Tomatoes: Is Variety Really the Spice of Life or Is It Basil?
The end of the semester means time to get back into the garden. This year, I had decided that I was only going to put Brandywines in the tomato bed. Best tomato on the planet, Brandywine. Certainly not the prettiest, but the size and flavor, not to mention that it's all flesh and little seed makes it our favorite. It's the sort of tomato you don't slice, you cut thick steaks out of. It's not an accent tomato that you put on a something else sandwich -- it is a sandwich.
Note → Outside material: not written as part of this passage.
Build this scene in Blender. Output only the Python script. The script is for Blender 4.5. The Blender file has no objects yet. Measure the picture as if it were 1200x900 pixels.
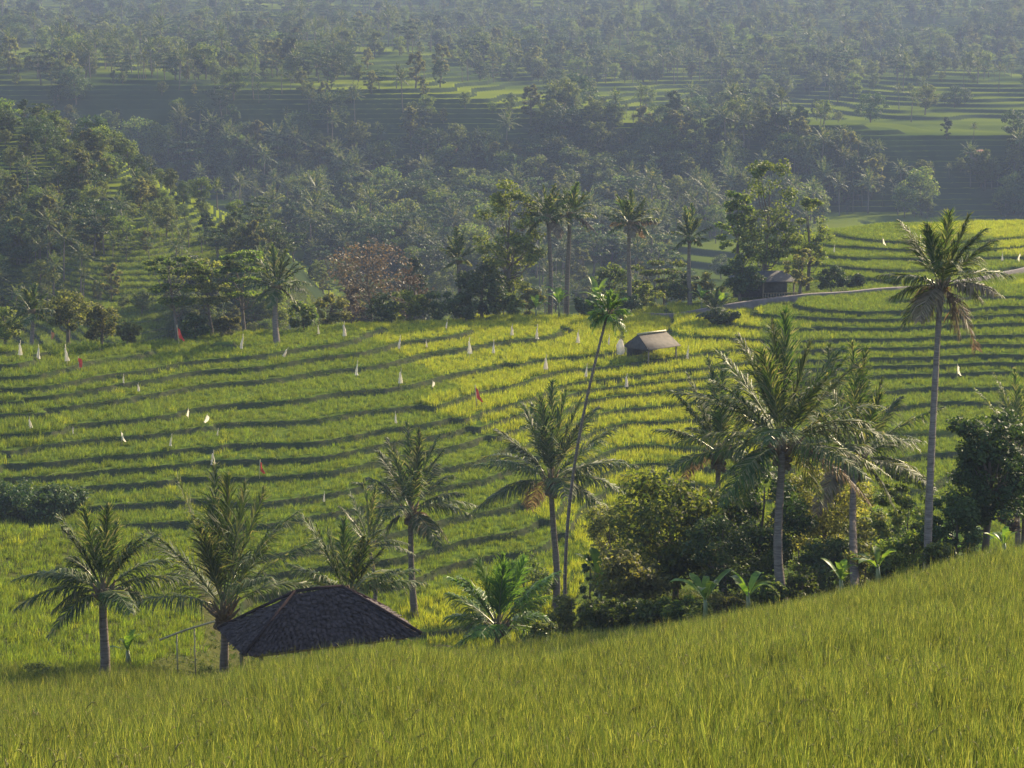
import bpy, math, random
import numpy as np
from mathutils import Vector, Matrix

R = math.radians
S = bpy.context.scene
COL = S.collection
rnd = random.Random(7)
NP = np.random.default_rng(7)

# ------------------------------------------------------------------ camera
FPX = 2406.0                      # focal length in pixels of a 1200 x 900 frame
PITCH = R(9.67)
cam = bpy.data.objects.new('camera', bpy.data.cameras.new('camera'))
COL.objects.link(cam); S.camera = cam
cam.location = (0, 0, 0)
cam.rotation_euler = (R(90) - PITCH, 0, 0)
cam.data.sensor_width = 36; cam.data.lens = 36 * FPX / 1200
cam.data.clip_start = 0.5; cam.data.clip_end = 6000

# ------------------------------------------------------------------ light
SUN_AZ, SUN_EL = R(38), R(25)     # azimuth to the right of the view direction
w = bpy.data.worlds.new('World'); S.world = w; w.use_nodes = True
nt = w.node_tree
bg = nt.nodes['Background']
sky = nt.nodes.new('ShaderNodeTexSky'); sky.sky_type = 'NISHITA'; sky.sun_disc = False
sky.sun_elevation = SUN_EL; sky.sun_rotation = SUN_AZ
sky.air_density = 1.0; sky.dust_density = 1.5; sky.ozone_density = 1.0
nt.links.new(sky.outputs[0], bg.inputs[0]); bg.inputs[1].default_value = 0.15
sun = bpy.data.objects.new('sun', bpy.data.lights.new('sun', 'SUN')); COL.objects.link(sun)
sun.data.energy = 5.0; sun.data.angle = R(0.5); sun.data.color = (1.0, 0.81, 0.53)
sd = Vector((math.sin(SUN_AZ) * math.cos(SUN_EL), math.cos(SUN_AZ) * math.cos(SUN_EL), math.sin(SUN_EL)))
sun.rotation_euler = sd.to_track_quat('Z', 'Y').to_euler()
sun.location = sd * 300
S.view_settings.view_transform = 'Standard'; S.view_settings.look = 'None'
S.view_settings.exposure = 1.27; S.view_settings.gamma = 1.0; S.view_settings.use_curve_mapping = False
S.render.engine = 'CYCLES'
cy = S.cycles
cy.max_bounces = 6; cy.diffuse_bounces = 3; cy.glossy_bounces = 2; cy.transmission_bounces = 4
cy.transparent_max_bounces = 4; cy.volume_bounces = 0; cy.caustics_reflective = False; cy.caustics_refractive = False
cy.use_denoising = True
try:
    cy.denoiser = 'OPENIMAGEDENOISE'; cy.denoising_prefilter = 'ACCURATE'
except Exception: pass
cy.use_adaptive_sampling = False

# ------------------------------------------------------------------ pixel <-> world
SP, CP = math.sin(PITCH), math.cos(PITCH)
def un(px, py, d):
    """world point seen at photo pixel (px, py) at distance d along +Y"""
    xr = (px - 600) / FPX; yu = -(py - 450) / FPX
    t = d / (CP + yu * SP)
    return np.array((xr * t, d, t * (-SP + yu * CP)))
def zy(py, d): return -d * math.tan(PITCH + math.atan((py - 450) / FPX))

# ------------------------------------------------------------------ terrain
def pchip(x, y, xi):
    x = np.asarray(x, float); y = np.asarray(y, float)
    h = np.diff(x); dl = np.diff(y) / h
    m = np.zeros_like(y)
    for i in range(1, len(x) - 1):
        if dl[i-1] * dl[i] > 0:
            w1 = 2*h[i] + h[i-1]; w2 = h[i] + 2*h[i-1]
            m[i] = (w1 + w2) / (w1 / dl[i-1] + w2 / dl[i])
    m[0] = dl[0]; m[-1] = dl[-1]
    k = np.clip(np.searchsorted(x, xi) - 1, 0, len(x) - 2)
    t = np.clip((xi - x[k]) / h[k], 0, 1)
    return ((1+2*t)*(1-t)**2*y[k] + t*(1-t)**2*h[k]*m[k] + t*t*(3-2*t)*y[k+1] + t*t*(t-1)*h[k]*m[k+1])

Z = 'z'
PROF = {
 0:   [(22,930),(57,811),(75,738),(92,640),(97,618),(104,Z,-28.5),(112,Z,-28.7),(125,Z,-27.2),(137,Z,-25.6),(151,415),(157,409),(176,Z,-28),(200,Z,-33),(235,Z,-35),(270,310),(310,215),(350,148),(366,136),(450,Z,-36),(515,215),(570,97),(760,52),(1000,18),(1300,-8)],
 150: [(22,930),(57,806),(75,735),(90,650),(95,622),(104,Z,-29.3),(112,Z,-28.9),(128,Z,-27),(144,Z,-25.2),(158,408),(164,401),(180,Z,-29),(205,Z,-34),(245,345),(280,265),(320,205),(340,192),(420,Z,-40),(520,225),(570,100),(760,58),(1000,20),(1300,-8)],
 225: [(22,930),(57,808),(62,Z,-20.2),(75,737),(88,660),(93,642),(103,Z,-29.3),(114,Z,-28.8),(130,Z,-27.1),(146,Z,-25.4),(162,402),(168,396),(186,Z,-29.5),(210,Z,-35),(252,330),(290,268),(322,232),(334,228),(420,Z,-42),(521,225),(571,98),(690,72),(760,57),(1000,20),(1300,-8)],
 300: [(22,930),(57,806),(61.5,Z,-21.0),(70,Z,-22.2),(85,Z,-26),(96,Z,-29.8),(104,722),(116,625),(130,540),(148,455),(165,396),(171,390),(190,Z,-30),(215,Z,-36),(260,320),(300,272),(325,266),(420,Z,-44),(522,225),(572,97),(620,86),(760,56),(1000,20),(1300,-8)],
 450: [(22,930),(58,790),(62,Z,-20.6),(80,Z,-25.5),(98,Z,-30.4),(104,725),(118,624),(130,552),(150,458),(174,381),(181,376),(200,Z,-32),(260,Z,-42),(340,Z,-46),(430,290),(524,225),(575,97),(600,90),(760,63),(1000,28),(1300,-8)],
 600: [(22,930),(60,777),(66,764),(82,Z,-26),(100,Z,-30.6),(108,709),(120,626),(130,568),(150,474),(165,418),(179,374),(187,367),(202,Z,-30),(260,Z,-42),(340,Z,-47),(430,295),(525,228),(572,125),(680,103),(800,75),(1000,35),(1300,-6)],
 750: [(22,930),(61,752),(66,747),(85,690),(104,Z,-28.6),(122,642),(154,478),(171,407),(184,384),(197,366),(215,Z,-32),(270,Z,-44),(350,Z,-48),(440,290),(520,228),(566,145),(640,136),(720,112),(820,80),(1000,35),(1300,-4)],
 900: [(22,930),(62,722),(68,Z,-19.7),(77,Z,-21.5),(92,Z,-26),(120,640),(165,440),(188,358),(206,338),(240,288),(256,284),(290,Z,-38),(350,Z,-48),(440,Z,-46),(510,252),(552,152),(640,142),(740,120),(830,85),(1000,40),(1300,-4)],
 1050:[(22,930),(63,690),(70,Z,-19),(90,Z,-26),(120,Z,-30),(165,445),(190,350),(206,334),(245,269),(262,264),(300,Z,-34),(360,Z,-42),(450,Z,-45),(508,255),(550,152),(600,145),(800,93),(860,88),(1050,38),(1300,-4)],
 1200:[(22,930),(64,656),(72,Z,-18.2),(90,Z,-26),(125,Z,-30.3),(165,448),(195,338),(210,325),(250,268),(265,264),(300,Z,-33),(360,Z,-42),(450,Z,-45),(508,255),(550,150),(600,142),(800,92),(860,88),(1050,38),(1300,-4)],
}
PROF[-600] = PROF[0]; PROF[1800] = PROF[1200]
DG = np.arange(-30, 1560.1, 0.5)
cols = sorted(PROF)
ZC = []
for c in cols:
    xs, ys = [-30, 0], [3.0, -2.0]
    for e in PROF[c]:
        xs.append(e[0]); ys.append(e[2] if len(e) == 3 else zy(e[1], e[0]))
    xs += [1400, 1560]; ys += [ys[-1] + 1, ys[-1] - 8]
    ZC.append(pchip(xs, ys, DG))
ZC = np.array(ZC)
PXG = np.arange(-600, 1801, 10.0)
Z2 = np.empty((len(PXG), len(DG)))
for j in range(len(DG)): Z2[:, j] = pchip(cols, ZC[:, j], PXG)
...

But then, there I was at the nursery (this year, I didn't grow from seed) and I'm faced with all the varieties and suddenly I feel like I'm in the video store and picking up my Brandywine plants is kind of like choosing the chick flick of the tom section. After all, there are more manly westerns to choose from like "mule train," "Arkansas traveler," and "cherokee purple." Educational tomatoes like "Abraham Lincoln" and "Paul Robeson." "Mr. Stripey" always sounded to me like a Frank Capra kind of crop, while "bloody butcher" is the Wes Craven version. Then, of course, there are the Suze Orman financial self-help series "mortgage lifter" and "money maker." All of this is not to mention those other tomatoes, the adult plants they keep behind the little partition, you know, "big boy," "early girl," "beefmaster," "black seaman," and "wild cherry." Planting some of them, you'd not only get dirty, you'd feel dirty.
Have a nice holiday weekend everyone, whether you're in the garden or not.